■ **Task instructions**
From the listing below, return each line that includes "picture".

(begin)

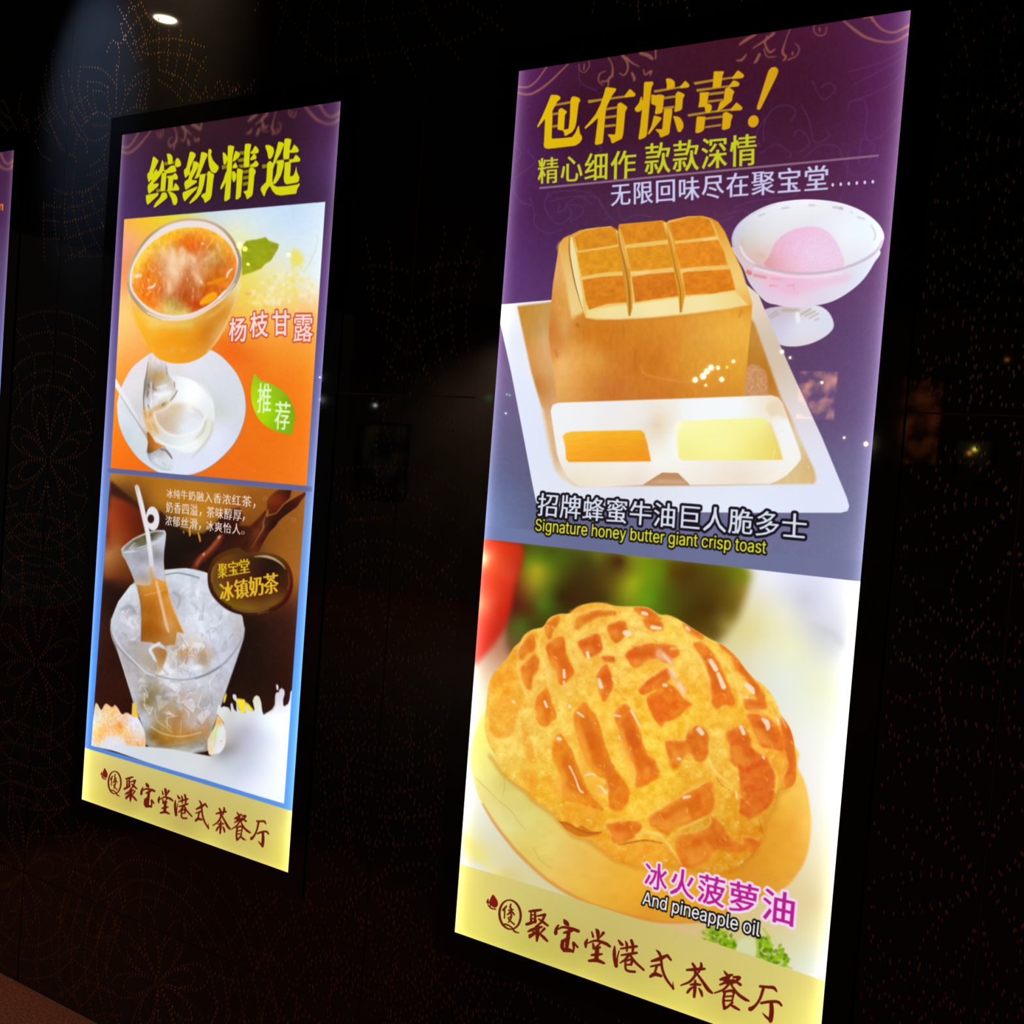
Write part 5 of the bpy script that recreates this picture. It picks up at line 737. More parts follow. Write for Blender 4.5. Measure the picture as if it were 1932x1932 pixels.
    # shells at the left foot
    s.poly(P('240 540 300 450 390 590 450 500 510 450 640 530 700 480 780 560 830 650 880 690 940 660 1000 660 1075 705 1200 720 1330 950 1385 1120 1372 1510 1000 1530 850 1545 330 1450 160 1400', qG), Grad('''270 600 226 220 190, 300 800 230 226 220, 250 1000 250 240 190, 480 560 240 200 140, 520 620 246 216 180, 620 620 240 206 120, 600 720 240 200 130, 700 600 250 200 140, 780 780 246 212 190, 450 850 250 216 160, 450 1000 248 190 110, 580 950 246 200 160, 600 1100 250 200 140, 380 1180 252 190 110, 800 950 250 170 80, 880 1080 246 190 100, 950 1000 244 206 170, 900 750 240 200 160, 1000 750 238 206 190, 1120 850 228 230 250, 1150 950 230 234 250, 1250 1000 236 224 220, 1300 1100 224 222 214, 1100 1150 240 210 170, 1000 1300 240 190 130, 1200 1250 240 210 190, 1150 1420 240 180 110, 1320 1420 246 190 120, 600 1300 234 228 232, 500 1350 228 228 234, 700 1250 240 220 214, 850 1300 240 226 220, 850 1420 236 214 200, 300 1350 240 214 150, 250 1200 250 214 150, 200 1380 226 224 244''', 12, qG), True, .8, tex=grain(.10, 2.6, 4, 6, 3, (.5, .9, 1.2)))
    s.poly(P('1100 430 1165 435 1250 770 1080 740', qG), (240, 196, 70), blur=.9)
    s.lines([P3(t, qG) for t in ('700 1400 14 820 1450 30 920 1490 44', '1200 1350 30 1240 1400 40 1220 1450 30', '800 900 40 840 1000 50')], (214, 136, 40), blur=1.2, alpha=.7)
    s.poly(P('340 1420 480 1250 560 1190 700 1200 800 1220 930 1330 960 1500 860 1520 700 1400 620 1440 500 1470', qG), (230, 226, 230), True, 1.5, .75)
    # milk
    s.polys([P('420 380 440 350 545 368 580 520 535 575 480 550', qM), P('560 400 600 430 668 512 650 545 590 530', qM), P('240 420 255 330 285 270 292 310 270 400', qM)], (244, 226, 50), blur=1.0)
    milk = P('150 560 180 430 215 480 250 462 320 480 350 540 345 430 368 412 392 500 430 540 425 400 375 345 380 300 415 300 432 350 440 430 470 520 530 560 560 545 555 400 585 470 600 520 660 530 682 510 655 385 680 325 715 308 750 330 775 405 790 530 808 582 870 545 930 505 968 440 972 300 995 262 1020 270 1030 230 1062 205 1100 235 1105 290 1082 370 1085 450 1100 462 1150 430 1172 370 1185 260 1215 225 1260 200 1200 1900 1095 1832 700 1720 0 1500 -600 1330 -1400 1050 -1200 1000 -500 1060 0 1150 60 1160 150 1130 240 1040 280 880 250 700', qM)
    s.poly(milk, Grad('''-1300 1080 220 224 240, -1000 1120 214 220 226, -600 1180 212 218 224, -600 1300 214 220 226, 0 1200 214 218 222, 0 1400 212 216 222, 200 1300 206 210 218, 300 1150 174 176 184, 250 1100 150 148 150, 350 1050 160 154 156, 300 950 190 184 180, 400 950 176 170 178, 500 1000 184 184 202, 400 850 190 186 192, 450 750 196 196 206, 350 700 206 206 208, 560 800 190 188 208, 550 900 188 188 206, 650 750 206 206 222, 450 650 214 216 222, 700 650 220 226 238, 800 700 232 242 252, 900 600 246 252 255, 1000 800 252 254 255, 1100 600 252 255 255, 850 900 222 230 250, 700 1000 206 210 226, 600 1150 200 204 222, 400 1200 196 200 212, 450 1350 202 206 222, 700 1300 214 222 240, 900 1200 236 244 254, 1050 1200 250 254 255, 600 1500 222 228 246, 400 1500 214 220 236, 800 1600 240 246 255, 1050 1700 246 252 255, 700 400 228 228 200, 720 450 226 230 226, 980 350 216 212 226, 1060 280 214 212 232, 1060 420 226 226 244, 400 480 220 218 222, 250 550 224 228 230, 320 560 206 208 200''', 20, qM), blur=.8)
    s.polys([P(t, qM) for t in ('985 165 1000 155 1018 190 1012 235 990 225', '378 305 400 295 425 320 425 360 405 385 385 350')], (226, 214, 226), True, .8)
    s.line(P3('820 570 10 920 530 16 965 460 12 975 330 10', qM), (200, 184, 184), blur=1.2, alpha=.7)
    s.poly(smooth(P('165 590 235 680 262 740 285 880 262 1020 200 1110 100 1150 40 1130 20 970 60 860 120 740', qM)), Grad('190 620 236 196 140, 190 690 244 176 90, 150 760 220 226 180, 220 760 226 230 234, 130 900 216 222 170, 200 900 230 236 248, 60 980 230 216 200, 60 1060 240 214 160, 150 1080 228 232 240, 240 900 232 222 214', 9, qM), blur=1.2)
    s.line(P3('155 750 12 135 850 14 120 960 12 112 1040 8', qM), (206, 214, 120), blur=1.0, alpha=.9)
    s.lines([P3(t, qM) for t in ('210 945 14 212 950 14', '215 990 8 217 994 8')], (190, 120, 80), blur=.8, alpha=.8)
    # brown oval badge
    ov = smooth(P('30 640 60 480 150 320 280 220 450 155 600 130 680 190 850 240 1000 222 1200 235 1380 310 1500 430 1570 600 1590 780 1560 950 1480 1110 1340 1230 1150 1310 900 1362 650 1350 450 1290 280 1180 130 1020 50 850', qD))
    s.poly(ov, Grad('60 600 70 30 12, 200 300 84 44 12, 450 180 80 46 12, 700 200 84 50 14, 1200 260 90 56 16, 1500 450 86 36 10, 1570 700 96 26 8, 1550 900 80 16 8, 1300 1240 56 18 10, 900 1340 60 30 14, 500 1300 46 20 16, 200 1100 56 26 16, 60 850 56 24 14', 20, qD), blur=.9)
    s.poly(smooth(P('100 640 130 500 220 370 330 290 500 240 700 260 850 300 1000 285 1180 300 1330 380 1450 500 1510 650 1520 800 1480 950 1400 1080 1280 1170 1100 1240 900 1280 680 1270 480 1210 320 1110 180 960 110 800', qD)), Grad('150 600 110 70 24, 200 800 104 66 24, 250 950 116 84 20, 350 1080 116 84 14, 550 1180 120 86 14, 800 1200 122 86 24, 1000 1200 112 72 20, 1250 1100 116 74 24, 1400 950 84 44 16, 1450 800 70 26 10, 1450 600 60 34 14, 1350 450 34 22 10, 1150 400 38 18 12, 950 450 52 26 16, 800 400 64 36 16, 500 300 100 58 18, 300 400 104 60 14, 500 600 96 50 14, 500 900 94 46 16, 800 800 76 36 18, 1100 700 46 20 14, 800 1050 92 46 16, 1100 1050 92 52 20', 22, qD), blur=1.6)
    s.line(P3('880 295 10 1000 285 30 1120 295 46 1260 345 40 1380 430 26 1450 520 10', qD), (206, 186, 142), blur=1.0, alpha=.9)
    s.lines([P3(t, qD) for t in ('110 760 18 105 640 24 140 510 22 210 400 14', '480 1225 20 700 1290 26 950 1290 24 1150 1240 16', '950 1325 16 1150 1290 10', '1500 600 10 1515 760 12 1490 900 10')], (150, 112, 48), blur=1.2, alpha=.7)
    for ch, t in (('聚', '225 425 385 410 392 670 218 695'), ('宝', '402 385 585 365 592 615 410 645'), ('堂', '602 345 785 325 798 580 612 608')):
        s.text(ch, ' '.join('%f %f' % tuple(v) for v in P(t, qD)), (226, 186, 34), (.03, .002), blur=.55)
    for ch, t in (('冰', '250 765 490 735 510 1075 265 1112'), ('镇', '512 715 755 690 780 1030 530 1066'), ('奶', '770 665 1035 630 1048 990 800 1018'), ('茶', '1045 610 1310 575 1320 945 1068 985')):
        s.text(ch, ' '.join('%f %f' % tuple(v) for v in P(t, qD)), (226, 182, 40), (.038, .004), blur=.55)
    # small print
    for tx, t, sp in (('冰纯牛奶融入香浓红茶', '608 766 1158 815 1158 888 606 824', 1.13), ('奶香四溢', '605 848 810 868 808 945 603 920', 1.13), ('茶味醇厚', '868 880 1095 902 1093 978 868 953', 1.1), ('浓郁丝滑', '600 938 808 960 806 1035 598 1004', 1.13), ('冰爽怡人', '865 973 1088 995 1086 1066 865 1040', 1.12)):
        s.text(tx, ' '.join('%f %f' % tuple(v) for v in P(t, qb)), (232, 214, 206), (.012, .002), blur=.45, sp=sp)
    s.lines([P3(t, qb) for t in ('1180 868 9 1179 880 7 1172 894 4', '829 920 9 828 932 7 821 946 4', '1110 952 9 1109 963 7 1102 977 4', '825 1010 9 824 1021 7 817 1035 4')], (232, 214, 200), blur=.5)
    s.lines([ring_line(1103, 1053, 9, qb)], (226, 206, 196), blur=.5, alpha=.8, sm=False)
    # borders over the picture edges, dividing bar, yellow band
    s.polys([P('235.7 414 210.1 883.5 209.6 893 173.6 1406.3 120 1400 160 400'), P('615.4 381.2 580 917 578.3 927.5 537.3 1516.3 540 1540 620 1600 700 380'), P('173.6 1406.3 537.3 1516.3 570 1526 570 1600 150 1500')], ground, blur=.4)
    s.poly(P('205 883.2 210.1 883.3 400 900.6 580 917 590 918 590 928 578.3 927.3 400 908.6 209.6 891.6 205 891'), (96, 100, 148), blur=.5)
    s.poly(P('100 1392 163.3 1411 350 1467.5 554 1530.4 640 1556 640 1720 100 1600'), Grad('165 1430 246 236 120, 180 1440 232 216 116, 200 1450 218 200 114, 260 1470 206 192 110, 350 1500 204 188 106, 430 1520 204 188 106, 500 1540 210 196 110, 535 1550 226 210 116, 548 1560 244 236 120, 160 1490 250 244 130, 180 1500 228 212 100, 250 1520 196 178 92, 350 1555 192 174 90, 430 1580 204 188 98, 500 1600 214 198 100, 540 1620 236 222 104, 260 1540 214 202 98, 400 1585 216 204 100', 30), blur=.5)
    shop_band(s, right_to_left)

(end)

■ **Response**
Write part 5 of the bpy script that recreates this picture. It picks up at line 737. More parts follow. Write for Blender 4.5. Measure the picture as if it were 1932x1932 pixels.
    # borders over the picture edges, dividing bar, yellow band